Gustavo Ribeiro – Digo que boa parte, ainda que venha a responder a processo, não tem razão dessa prisão preventiva. A maioria dessas pessoas, que fizeram audiência com a defensoria pública, ainda que venham a responder processo, não tem razão para prisão cautelar. Liberar uma pessoa idosa, uma pessoa de situação de rua. Que risco pode oferecer. É ínfima a chance de que um fato como esse se repita. A maioria dos casos é sim exagerada.
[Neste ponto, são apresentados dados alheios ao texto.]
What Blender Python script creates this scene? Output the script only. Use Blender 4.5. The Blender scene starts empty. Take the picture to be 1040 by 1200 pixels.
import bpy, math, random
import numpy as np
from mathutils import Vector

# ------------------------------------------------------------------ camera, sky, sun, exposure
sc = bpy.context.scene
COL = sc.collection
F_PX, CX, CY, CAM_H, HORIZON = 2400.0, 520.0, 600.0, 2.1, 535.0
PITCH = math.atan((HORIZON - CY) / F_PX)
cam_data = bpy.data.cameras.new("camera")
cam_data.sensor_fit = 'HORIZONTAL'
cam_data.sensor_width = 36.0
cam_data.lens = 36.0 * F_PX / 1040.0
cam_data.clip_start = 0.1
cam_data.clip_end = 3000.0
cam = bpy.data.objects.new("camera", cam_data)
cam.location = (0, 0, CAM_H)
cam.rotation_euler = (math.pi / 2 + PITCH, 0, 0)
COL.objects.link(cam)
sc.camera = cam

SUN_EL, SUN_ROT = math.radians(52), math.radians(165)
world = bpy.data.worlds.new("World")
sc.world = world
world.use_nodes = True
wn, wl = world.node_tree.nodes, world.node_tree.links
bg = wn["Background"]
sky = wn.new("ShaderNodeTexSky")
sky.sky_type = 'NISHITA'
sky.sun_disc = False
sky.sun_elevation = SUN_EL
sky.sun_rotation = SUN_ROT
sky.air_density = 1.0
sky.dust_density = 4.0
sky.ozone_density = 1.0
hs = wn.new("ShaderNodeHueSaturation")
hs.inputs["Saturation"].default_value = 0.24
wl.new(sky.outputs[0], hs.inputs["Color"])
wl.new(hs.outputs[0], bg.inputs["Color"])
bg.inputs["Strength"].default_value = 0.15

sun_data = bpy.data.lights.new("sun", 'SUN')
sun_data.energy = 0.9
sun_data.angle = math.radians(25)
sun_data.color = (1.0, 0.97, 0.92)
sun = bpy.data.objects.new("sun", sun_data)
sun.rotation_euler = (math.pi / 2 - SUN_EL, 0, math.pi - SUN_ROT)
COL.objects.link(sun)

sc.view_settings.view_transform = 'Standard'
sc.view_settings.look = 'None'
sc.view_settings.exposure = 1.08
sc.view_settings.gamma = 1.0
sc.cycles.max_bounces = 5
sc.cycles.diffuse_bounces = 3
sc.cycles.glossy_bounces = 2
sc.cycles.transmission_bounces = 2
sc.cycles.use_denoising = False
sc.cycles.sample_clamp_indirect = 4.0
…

Blog do Noblat – Mas o fato de as pessoas estarem ali na Esplanada por si só, mesmo sem ter atuado diretamente, não é uma situação complicada?
Gustavo Ribeiro – Teve gente que foi lá e o que fez foi tentar se proteger, do corre-corre, da bagunça. Estava ali na Praça dos Três Poderes e tentou se abrigar da bomba de gás. Tem gente que foi conduzida, como acontece em tumultos como esses. Vai para onde é possível. E se sente pressionada. Tem gente, caso de uma senhora, que disse: ‘fui onde falava para eu ir’. Particularmente, das audiências que fiz, não me parece que eram pessoas com poder de liderança. Nós comentamos que percebemos carência e vulnerabilidade muito grande. Algumas pessoas que, quando viram o tumulto, nem sabiam o que fazer. Tentavam se proteger.
Blog do Noblat – Sobre críticas de que a defensoria possa estar protegendo em excesso essas pessoas?
Gustavo Ribeiro – Inicialmente, preciso destacar que todos têm direito à defesa em uma democracia. O que ocorrerá é a distinção dos diversos graus de responsabilidade e participação. Além disso, em um primeiro momento, discute-se tão somente a prisão cautelar e no curso do processo as responsabilidades serão apuradas. Não tem isso. As câmeras de vigilância vão mostrar quem estava ali, quem foi conduzido. Até melhor do que as palavras das pessoas nos depoimentos. O caso do rapaz do relógio. O vídeo é melhor que qualquer coisa. A defesa, nesse caso, atua para atenuar, amenizar, mudar a tipificação do crime. Ninguém, claro, concorda com um ato contra a democracia. Não há como concordar com isso. Não só do ataque ao prédio público, físico. A quebra de bens históricos. Defendemos a democracia. Agora, essas pessoas têm direito à defesa. Será preciso separar os níveis de responsabilidade. Há níveis distintos. Diante das provas, fica até difícil da pessoa negar. Boa parte das pessoas que está presa é inocente útil. Muito mais isso do que efetivamente perigosa. Não é que não tenham lideranças, que pensaram naquilo tudo, arquitetaram. Tudo tem que ser apurado no processo. Agora, tem casos de prisão cautelar que não se justifica. Se aparecer um vídeo novo que demonstre o contário, vai responder de acordo com o que fez. E até justifique uma prisão mais gravosa. Muita gente cometeu crime, evidente. Não nego isso. Seria ingênuo e hipócrita.
Blog do Noblat – O que o sr. depreende desse episódio?
Gustavo Ribeiro – Chamo a atenção para uma coisa. A resposta não é só penal. É muito nítido nessas conversas, com essas pessoas, observar a fanatização. Além disso, da fanatização, chama a atenção o desconhecimento da realidade de parte das pessoas.A plantação de fake news nas redes, que se alastram, e as pessoas acreditam. Quais as consequências disso? É algo a se pensar.